Saved data entries
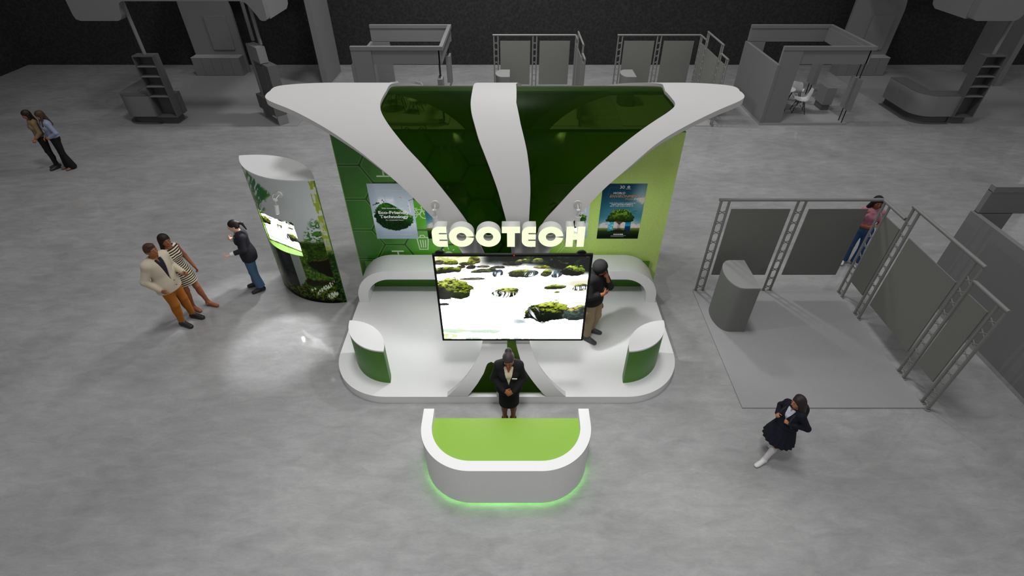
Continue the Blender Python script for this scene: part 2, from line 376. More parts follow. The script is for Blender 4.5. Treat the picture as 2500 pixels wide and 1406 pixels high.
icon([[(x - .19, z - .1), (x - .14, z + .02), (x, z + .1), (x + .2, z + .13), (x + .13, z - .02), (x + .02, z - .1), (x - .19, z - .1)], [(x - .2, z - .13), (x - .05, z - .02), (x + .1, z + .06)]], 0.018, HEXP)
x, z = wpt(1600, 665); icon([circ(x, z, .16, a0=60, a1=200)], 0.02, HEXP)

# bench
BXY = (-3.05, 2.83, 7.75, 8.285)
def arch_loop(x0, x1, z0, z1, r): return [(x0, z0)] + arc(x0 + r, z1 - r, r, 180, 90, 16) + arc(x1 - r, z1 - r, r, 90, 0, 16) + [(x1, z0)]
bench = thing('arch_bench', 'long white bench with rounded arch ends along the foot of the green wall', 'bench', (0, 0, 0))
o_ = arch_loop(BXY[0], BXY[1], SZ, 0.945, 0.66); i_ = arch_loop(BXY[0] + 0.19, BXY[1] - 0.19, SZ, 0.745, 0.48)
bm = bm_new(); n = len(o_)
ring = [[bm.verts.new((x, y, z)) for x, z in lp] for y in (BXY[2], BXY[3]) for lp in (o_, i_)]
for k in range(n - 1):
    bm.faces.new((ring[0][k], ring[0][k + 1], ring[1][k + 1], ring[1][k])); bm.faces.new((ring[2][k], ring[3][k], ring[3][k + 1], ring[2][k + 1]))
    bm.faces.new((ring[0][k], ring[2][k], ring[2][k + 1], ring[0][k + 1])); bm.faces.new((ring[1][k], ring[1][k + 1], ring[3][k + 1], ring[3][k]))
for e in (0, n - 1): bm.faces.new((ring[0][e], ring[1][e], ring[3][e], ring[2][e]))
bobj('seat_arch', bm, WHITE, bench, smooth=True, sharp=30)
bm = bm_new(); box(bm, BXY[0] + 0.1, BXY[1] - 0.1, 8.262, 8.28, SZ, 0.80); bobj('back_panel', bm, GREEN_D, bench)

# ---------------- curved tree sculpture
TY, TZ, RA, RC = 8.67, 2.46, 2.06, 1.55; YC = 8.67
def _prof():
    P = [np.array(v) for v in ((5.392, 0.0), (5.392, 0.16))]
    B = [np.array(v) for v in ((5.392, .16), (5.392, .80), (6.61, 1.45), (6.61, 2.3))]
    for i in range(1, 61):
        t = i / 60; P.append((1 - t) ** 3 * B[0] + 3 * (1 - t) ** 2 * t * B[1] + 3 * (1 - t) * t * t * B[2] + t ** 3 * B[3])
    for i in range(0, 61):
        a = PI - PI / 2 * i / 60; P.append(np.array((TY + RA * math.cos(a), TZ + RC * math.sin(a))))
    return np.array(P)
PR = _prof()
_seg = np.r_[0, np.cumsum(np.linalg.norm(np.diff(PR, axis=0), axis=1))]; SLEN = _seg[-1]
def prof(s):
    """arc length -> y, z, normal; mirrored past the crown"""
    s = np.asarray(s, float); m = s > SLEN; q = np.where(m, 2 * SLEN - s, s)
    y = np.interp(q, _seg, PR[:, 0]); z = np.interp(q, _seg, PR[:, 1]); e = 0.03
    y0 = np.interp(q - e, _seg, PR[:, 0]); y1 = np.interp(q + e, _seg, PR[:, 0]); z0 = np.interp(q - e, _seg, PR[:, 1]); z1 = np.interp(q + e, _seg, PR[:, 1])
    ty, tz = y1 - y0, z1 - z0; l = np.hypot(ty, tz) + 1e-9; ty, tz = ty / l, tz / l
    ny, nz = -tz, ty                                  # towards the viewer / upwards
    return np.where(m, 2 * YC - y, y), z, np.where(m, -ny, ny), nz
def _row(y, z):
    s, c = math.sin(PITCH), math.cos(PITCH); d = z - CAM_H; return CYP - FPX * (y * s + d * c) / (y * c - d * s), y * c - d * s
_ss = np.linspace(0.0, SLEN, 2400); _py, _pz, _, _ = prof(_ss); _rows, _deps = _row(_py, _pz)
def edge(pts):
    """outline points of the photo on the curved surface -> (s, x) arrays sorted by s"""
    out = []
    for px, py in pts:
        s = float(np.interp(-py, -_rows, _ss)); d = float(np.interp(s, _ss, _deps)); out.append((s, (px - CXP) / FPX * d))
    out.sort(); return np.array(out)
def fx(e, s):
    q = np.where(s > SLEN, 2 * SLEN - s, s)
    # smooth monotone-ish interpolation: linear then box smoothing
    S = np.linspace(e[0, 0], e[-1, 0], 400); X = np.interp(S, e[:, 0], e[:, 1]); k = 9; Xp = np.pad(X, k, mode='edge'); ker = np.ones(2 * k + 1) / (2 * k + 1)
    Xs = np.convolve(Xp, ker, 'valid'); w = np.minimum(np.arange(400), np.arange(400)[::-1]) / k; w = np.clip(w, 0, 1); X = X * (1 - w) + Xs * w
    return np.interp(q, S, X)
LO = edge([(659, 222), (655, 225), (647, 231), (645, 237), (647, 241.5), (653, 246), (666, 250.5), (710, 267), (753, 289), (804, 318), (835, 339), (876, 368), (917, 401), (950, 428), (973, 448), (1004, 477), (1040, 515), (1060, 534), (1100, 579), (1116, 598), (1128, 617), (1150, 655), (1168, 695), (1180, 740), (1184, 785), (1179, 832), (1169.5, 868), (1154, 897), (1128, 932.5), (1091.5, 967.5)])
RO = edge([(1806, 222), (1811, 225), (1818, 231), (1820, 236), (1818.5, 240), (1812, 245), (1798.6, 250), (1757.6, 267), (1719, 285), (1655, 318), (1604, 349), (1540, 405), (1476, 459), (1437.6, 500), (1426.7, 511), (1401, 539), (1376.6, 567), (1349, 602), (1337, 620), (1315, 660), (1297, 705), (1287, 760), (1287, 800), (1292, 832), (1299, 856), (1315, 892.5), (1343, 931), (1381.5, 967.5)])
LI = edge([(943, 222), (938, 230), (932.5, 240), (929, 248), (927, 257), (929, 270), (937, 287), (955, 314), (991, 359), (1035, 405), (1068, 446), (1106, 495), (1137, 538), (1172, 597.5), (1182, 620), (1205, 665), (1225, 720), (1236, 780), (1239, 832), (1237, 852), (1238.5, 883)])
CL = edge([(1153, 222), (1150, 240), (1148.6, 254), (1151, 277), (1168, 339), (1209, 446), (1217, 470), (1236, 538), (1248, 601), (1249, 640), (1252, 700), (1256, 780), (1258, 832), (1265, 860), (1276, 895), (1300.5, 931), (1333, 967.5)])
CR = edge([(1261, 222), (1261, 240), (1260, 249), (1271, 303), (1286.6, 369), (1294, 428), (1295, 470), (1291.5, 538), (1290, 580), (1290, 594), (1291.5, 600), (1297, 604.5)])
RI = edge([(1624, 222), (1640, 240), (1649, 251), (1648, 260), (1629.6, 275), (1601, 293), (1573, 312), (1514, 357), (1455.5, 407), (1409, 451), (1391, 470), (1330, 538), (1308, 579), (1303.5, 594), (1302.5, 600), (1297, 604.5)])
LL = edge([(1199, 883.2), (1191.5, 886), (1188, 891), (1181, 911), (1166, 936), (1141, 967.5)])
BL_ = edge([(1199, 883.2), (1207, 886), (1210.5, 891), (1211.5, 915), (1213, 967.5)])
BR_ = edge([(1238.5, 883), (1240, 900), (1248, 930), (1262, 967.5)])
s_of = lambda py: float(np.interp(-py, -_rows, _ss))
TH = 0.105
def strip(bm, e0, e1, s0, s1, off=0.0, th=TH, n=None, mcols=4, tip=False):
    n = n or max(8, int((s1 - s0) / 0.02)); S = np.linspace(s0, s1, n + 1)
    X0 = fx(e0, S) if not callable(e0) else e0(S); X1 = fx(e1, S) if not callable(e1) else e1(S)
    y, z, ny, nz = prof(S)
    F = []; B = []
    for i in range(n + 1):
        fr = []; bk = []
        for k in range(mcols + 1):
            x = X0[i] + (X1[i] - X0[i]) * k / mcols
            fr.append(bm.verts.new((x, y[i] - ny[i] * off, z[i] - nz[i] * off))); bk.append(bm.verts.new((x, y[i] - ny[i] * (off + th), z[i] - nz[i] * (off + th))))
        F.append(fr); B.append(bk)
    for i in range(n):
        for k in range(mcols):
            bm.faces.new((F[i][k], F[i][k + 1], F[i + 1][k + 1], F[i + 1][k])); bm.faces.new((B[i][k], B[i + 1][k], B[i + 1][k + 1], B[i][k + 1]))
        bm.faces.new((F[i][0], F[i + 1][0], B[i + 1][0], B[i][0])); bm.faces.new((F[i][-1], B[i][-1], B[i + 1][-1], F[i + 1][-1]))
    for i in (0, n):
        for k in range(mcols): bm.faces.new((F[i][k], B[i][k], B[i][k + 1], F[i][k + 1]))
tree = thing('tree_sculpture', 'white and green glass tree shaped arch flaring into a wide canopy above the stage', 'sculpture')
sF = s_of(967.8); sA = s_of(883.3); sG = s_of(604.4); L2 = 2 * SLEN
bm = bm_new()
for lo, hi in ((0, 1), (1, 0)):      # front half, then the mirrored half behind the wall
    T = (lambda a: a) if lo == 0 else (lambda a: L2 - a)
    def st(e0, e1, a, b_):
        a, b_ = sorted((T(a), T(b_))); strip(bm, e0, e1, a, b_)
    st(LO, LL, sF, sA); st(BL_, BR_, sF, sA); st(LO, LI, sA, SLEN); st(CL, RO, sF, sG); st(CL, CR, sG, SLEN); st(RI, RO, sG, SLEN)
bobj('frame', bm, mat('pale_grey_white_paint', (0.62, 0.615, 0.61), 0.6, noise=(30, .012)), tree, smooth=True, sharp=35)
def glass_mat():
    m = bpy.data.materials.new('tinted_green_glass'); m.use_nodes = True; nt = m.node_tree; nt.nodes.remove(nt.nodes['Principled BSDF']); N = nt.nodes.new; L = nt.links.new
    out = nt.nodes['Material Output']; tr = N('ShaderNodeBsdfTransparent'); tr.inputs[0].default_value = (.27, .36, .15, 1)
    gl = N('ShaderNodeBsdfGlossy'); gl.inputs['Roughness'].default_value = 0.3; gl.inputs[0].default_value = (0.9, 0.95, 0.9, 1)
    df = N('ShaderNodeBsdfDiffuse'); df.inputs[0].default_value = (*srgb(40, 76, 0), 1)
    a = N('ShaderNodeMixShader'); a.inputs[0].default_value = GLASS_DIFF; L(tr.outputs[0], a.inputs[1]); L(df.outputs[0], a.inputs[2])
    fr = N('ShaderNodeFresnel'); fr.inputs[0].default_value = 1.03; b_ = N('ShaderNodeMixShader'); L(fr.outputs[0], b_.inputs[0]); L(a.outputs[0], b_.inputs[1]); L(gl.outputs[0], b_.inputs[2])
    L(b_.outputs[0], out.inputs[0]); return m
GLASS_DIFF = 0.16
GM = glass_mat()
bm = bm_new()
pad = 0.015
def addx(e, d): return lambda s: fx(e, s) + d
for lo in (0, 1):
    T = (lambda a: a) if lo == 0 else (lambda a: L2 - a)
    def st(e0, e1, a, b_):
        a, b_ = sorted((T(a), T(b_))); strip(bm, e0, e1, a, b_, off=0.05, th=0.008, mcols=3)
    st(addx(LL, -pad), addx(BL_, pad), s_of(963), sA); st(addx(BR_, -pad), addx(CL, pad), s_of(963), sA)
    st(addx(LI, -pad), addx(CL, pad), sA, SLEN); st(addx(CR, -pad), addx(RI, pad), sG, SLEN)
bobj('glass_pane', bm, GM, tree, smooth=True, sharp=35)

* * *

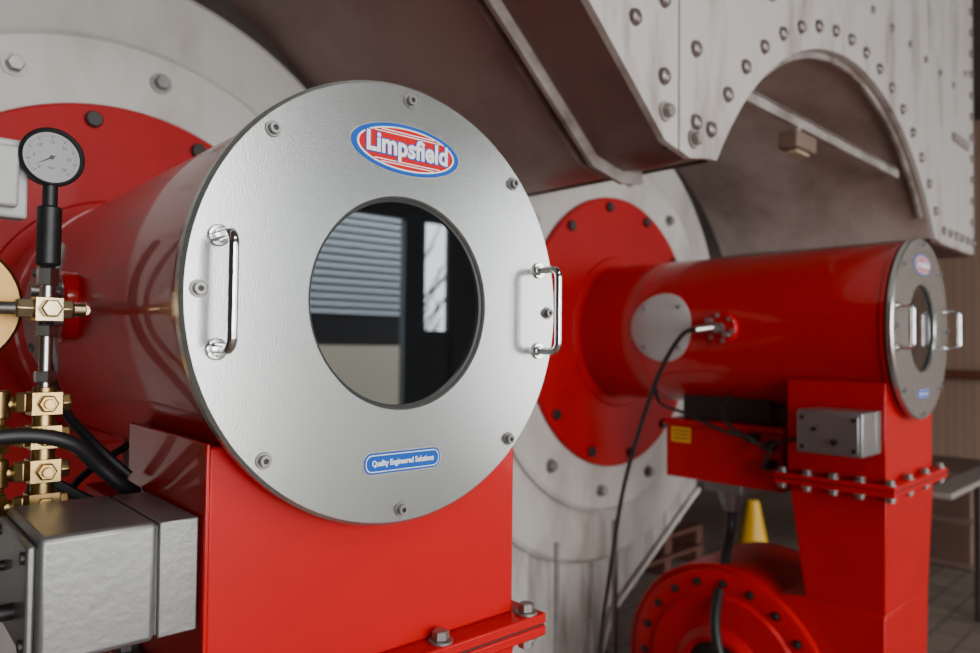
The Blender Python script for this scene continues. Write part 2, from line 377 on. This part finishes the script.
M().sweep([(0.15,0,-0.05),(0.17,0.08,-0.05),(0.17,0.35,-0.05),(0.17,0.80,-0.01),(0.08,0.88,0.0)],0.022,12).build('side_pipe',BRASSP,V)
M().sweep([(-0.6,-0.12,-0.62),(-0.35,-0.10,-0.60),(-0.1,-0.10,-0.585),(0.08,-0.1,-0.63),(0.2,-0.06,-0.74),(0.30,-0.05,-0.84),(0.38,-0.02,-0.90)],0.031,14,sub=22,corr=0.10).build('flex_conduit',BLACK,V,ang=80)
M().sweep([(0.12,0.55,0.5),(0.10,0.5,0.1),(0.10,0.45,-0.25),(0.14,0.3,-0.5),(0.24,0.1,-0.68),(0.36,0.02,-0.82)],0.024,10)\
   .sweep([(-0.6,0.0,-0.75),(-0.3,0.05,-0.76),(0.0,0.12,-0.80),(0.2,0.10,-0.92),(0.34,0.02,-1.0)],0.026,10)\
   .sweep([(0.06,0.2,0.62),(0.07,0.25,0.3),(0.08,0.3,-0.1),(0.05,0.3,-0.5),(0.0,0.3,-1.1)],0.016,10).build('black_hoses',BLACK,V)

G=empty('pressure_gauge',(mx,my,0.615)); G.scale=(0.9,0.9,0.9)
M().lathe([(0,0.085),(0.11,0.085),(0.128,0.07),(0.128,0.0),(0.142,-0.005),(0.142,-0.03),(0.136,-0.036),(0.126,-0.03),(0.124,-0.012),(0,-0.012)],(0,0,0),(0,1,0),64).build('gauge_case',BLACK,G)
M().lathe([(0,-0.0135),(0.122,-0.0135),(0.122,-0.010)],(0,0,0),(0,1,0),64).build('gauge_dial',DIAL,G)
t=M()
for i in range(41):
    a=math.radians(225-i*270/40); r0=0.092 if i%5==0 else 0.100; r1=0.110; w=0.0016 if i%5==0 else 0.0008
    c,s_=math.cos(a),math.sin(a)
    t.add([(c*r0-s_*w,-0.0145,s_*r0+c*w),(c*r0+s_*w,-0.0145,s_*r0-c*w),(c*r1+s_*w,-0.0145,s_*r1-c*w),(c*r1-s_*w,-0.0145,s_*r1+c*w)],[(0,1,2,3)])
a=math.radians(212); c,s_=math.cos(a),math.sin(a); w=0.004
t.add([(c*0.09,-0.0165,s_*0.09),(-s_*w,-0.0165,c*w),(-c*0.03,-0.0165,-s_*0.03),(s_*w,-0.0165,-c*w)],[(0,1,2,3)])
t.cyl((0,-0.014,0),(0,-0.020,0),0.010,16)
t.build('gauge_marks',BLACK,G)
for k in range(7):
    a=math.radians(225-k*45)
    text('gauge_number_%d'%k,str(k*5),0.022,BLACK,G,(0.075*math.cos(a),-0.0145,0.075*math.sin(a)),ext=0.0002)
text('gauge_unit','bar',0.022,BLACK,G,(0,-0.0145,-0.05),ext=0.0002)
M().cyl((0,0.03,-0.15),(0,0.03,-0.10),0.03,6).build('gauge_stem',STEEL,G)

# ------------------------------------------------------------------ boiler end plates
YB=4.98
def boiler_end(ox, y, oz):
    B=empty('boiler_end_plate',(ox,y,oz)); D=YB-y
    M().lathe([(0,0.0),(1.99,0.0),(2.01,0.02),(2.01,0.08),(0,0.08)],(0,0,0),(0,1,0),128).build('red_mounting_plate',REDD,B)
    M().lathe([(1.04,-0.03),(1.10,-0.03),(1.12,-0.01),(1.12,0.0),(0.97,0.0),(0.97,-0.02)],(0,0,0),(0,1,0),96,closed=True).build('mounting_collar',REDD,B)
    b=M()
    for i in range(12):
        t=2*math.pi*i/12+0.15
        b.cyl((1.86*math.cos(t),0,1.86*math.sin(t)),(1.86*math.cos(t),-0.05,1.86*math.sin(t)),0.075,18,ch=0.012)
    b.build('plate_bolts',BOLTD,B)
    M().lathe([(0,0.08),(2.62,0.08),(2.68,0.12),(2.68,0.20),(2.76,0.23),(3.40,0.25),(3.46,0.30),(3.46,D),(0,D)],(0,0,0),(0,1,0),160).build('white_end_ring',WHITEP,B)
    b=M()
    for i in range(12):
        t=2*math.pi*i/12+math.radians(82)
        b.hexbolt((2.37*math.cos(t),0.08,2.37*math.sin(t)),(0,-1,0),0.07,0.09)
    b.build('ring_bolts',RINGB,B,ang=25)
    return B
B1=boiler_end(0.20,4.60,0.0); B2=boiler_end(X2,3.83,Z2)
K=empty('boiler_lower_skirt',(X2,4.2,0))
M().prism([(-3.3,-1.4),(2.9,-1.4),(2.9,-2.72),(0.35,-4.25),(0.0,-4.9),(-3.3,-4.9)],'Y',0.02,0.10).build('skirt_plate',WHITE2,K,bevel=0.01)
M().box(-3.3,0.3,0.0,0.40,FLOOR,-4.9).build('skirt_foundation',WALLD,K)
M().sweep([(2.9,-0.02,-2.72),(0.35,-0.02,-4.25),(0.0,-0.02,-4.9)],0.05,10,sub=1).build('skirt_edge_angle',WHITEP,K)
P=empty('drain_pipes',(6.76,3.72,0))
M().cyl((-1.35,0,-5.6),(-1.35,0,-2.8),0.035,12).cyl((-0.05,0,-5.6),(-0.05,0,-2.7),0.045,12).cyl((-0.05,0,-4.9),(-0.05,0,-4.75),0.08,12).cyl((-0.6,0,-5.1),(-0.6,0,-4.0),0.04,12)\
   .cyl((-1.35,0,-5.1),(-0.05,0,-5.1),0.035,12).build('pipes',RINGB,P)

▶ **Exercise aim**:
Retype, in the same exact form, the lines of the material above from the line holding "Continue the Blender" through the line holding "bm = bm_new(); box(bm, BXY[0]".

▶ **Answer for the task**:
Continue the Blender Python script for this scene: part 2, from line 376. More parts follow. The script is for Blender 4.5. Treat the picture as 2500 pixels wide and 1406 pixels high.
icon([[(x - .19, z - .1), (x - .14, z + .02), (x, z + .1), (x + .2, z + .13), (x + .13, z - .02), (x + .02, z - .1), (x - .19, z - .1)], [(x - .2, z - .13), (x - .05, z - .02), (x + .1, z + .06)]], 0.018, HEXP)
x, z = wpt(1600, 665); icon([circ(x, z, .16, a0=60, a1=200)], 0.02, HEXP)

# bench
BXY = (-3.05, 2.83, 7.75, 8.285)
def arch_loop(x0, x1, z0, z1, r): return [(x0, z0)] + arc(x0 + r, z1 - r, r, 180, 90, 16) + arc(x1 - r, z1 - r, r, 90, 0, 16) + [(x1, z0)]
bench = thing('arch_bench', 'long white bench with rounded arch ends along the foot of the green wall', 'bench', (0, 0, 0))
o_ = arch_loop(BXY[0], BXY[1], SZ, 0.945, 0.66); i_ = arch_loop(BXY[0] + 0.19, BXY[1] - 0.19, SZ, 0.745, 0.48)
bm = bm_new(); n = len(o_)
ring = [[bm.verts.new((x, y, z)) for x, z in lp] for y in (BXY[2], BXY[3]) for lp in (o_, i_)]
for k in range(n - 1):
    bm.faces.new((ring[0][k], ring[0][k + 1], ring[1][k + 1], ring[1][k])); bm.faces.new((ring[2][k], ring[3][k], ring[3][k + 1], ring[2][k + 1]))
    bm.faces.new((ring[0][k], ring[2][k], ring[2][k + 1], ring[0][k + 1])); bm.faces.new((ring[1][k], ring[1][k + 1], ring[3][k + 1], ring[3][k]))
for e in (0, n - 1): bm.faces.new((ring[0][e], ring[1][e], ring[3][e], ring[2][e]))
bobj('seat_arch', bm, WHITE, bench, smooth=True, sharp=30)
bm = bm_new(); box(bm, BXY[0] + 0.1, BXY[1] - 0.1, 8.262, 8.28, SZ, 0.80); bobj('back_panel', bm, GREEN_D, bench)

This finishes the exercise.